Paul Arthur remembered this week how, in a related argument, Cardinal Cabal Daly undermined the Provisionals claim to be engaged in a just war by pointing out that theirs was a disproportionate response to the grievances they cited.
It was. And it still is. But 24 years ago, when Cahal Daly was Bishop of Ardagh and Clonmacnoise and the Northern conflict had continued for three years, he wrote of JeanPaul Sartre's devastating analysis of the moral fanatic:
"[He] has all his decisions settled in advance by unarguable abstractions and all his moral judgments determined in advance by inexorable and timeless absolutes.
"It is morality without dialogue or discussion, without self questioning or openness to evidence or to experience. But it is, Sartre concludes, a morality of the dead, not of the living."
No one can argue that John Hume or Cabal Daly stand apart from what's happening in Northern Ireland or that since 1988, they haven't worked desperately to draw Sinn Fein into constitutional politics.
As Dick Spring argues with endless patience, changes have taken place and much more is possible. There is, for the first time since the 1970s, a forum at which nationalists and unionists can discuss their future together.

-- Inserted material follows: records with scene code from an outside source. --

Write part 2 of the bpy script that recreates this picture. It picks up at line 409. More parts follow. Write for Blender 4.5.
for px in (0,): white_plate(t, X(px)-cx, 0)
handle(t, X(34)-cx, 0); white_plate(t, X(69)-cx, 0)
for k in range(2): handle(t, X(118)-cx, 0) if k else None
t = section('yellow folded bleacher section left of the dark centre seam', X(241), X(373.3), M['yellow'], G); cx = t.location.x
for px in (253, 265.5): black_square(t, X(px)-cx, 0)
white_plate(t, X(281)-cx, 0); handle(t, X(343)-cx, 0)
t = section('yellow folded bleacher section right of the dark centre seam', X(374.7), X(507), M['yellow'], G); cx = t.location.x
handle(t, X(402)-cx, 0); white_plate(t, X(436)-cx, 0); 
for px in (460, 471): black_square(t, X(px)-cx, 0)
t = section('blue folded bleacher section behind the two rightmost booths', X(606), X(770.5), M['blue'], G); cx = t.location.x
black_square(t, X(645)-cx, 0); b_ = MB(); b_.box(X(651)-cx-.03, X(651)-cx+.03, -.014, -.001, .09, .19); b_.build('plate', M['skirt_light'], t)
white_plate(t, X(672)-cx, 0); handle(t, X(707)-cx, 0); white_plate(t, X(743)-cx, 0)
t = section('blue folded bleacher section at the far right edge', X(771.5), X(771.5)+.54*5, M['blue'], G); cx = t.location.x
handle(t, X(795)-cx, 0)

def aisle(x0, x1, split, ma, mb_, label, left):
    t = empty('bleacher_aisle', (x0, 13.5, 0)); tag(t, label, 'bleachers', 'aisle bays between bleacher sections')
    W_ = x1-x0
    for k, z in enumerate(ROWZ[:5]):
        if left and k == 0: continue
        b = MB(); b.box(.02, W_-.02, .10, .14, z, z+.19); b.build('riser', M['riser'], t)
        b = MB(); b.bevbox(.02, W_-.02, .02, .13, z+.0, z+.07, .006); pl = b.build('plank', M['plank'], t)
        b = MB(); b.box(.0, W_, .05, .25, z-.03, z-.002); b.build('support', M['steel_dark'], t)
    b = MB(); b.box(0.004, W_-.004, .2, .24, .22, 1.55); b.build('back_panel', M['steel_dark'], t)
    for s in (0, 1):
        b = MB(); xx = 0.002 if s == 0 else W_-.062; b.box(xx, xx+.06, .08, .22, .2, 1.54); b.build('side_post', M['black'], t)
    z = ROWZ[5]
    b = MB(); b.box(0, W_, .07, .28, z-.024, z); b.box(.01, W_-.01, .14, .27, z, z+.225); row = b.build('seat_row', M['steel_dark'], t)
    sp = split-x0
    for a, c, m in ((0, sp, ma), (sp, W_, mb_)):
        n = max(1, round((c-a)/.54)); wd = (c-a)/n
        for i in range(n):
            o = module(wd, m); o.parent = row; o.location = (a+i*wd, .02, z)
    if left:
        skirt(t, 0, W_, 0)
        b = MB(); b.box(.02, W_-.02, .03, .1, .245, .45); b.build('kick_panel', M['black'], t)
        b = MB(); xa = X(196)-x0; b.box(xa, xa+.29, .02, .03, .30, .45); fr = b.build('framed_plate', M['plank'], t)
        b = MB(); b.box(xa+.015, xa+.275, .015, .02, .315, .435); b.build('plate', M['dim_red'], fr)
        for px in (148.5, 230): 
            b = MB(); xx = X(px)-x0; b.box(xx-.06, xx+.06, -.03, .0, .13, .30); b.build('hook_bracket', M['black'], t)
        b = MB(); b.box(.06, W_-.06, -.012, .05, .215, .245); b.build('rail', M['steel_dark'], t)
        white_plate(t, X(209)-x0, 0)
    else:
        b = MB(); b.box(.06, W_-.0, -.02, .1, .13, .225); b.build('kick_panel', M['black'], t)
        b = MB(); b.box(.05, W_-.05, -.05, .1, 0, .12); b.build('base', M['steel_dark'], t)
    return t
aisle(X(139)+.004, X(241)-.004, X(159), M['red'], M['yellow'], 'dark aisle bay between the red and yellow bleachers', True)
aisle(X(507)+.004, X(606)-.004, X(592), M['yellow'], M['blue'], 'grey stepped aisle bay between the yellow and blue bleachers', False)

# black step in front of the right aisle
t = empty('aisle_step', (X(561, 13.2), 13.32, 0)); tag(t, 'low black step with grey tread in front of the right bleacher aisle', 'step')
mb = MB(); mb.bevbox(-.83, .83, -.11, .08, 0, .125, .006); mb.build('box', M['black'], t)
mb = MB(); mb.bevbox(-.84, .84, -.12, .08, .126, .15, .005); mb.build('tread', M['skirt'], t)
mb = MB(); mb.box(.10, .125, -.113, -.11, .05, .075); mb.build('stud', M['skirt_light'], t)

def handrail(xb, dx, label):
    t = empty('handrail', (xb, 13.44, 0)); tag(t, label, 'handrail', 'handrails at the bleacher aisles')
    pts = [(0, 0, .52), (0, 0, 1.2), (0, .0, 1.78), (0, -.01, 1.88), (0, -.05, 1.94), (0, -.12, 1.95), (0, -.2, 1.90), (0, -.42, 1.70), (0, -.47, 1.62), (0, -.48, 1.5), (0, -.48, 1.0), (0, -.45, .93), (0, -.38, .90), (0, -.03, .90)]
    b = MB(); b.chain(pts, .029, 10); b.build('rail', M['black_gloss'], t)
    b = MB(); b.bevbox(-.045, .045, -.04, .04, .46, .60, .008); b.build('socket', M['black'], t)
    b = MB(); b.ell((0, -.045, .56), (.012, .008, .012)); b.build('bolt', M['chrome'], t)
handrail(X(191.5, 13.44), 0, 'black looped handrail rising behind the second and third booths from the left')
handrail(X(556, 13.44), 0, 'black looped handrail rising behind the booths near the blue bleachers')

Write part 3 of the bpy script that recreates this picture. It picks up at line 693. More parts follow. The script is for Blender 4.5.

If hypothetical issues are not allowed to block discussions and everyone recognises that there are no threats to any interest, only the parties themselves can set a limit to their progress.
SINCE 1988, however, the loyalist paramilitaries have shown them to be as ruthless and indiscriminate as republicans of any tendency - which makes it all the more dangerous to tempt them with a gratuitous insult now.
The Provisionals may have been trying to make a macho point this week: if British intelligence can get to the core of Provo operations in London, why shouldn't the IRA show that it has the measure of military headquarters in Lisburn?
Indifference to the crucial loyalist meeting at the Maze is no more than the usual dismissal of the Protestants: the Provos have more grandiose ideas and bigger targets in their sights, the British army and the British government.
That, at least, is how the rhetoric sounds from behind the masks worn by all Sinn Fein leaders for their post atrocity performances.
Gerry Adams is first on, with an air of injured innocence and the claim that no one really knows who did it. (He thought British intelligence bombed the Killyhevlin Hotel.) Then Mitchel McLaughlin and Pat Doherty are wheeled out.
Solemnly, Mitchel and Pat recite the mantra of British responsibility, thumbing their grievances like characters from the BBC's Hole in the Wall Gang (a reminder on Friday nights of Gerry Stembridge's Scrap Saturday).
But, while David Ervine and his friends plead with the loyalists to keep tee peace, the Provos sound as though they are trying to justify war.
Which makes it difficult to disagree with John Major's message to Gerry Adams from the platform at Bournemouth: "Don't tell me this has nothing to do with you. I don't believe you, Mr Adams."